Benzeri yarışmalar da yapılıp “İş arkadaşınızı, erkek- veya kız- arkadaşınızı, kankanızı ne kadar tanıyorsunuz?” şeklinde de programlar yapılabilir tabi. Acaba hayatımızdaki insanları ne kadar tanıyoruz?
İlişkilerimiz bile birbirimizi yeterince dinleyip, tanımadığımız ve her şeyi karşıdan bekleyip, kendimiz bencilce davrandığımız için bitiyor. Hep karşımızdaki bizi anlasın, anlayış göstersin, fedakarlık yapsın, dinlesin, içimizden ve aklımızdan geçeni bilsin istiyoruz. Bu yüzden de evlilikler, sevgiler, ortaklıklar çabuk bitiyor. Bu yüzden birbirimizin halinden anlayamıyor ve herkesi çabuk kırıyor, anlaşılamıyor, kendi yalnızlığımıza sığınıyoruz.
Eğer sizde “Kimse beni anlamıyor.” ya da “Yalnızım.” gibilerinden sözler söylüyorsanız kendinizi tanıtmaya ve karşınızdakini tanımaya özen göstermelisiniz. Onun sizi anlayamadığı gibi siz de o insanı tanımıyor ve anlamıyorsunuzdur.
Tanışmak demek tanımak demek değildir. Bir zamandır konuştuğunuz ve gördüğünüz insan hakkında ne biliyorsunuz? İsmini, işini, nerede yaşadığını ve ne müzik dinlediğini. Belki de tüm bildikleriniz bundan ibaret. Peki, hangi olay karşısında ne tepki verebileceğini bilecek kadar onu tanıyor musunuz? Ne iş yaptığını bilmenize rağmen o günlerde işinde neler yaptığından haberdar mısınız? İş arkadaşlarını, yeni kararlarını, neler yapmayı hedeflediğini biliyor musunuz? Hayata bakışını, sevgi anlayışını, nelerden hoşlandığını (müzik, film, yemek vs. değil kastettiğim.
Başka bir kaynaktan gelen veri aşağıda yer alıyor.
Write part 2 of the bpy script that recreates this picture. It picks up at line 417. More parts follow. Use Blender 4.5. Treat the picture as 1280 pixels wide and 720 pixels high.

Canı sıkıldığında yalnız kalıp kafasını dinlemeyi istemek, parasız olduğu zamanlarda evinde oturmayı istemek ya da arkadaşlarının onunla daha çok zaman geçirmesini istemek gibi istekleri olup olmadığını) biliyor musunuz?
Ailesini, onlarla diyaloğunu, geçen akşam neler yaptığını, onu derinden etkileyen ve hiç unutamadığı anılarını biliyor musunuz? Bunları öğrenmeye çalışırken sizi de kendisine ne kadar yakın hissettiğini öğrenebilirsiniz. Eğer sizinle anılarını, yaptıklarını, sırlarını, işlerini paylaşıyorsa onu dinleyin. Tanıyın. Sizde onun için uygun olan bir zamanda kendinizi ona tanıtın ve ilişkilerinizi sağlıklı, uzun ömürlü kılın.
Tanışmaların ardından tanıma olayının da yaşanabileceği sağlıklı ikili ilişkiler dilerim. Toplumsal ilişkilerin temeli iki insanın iyi anlaşmasından başlar. İyi tanımalar.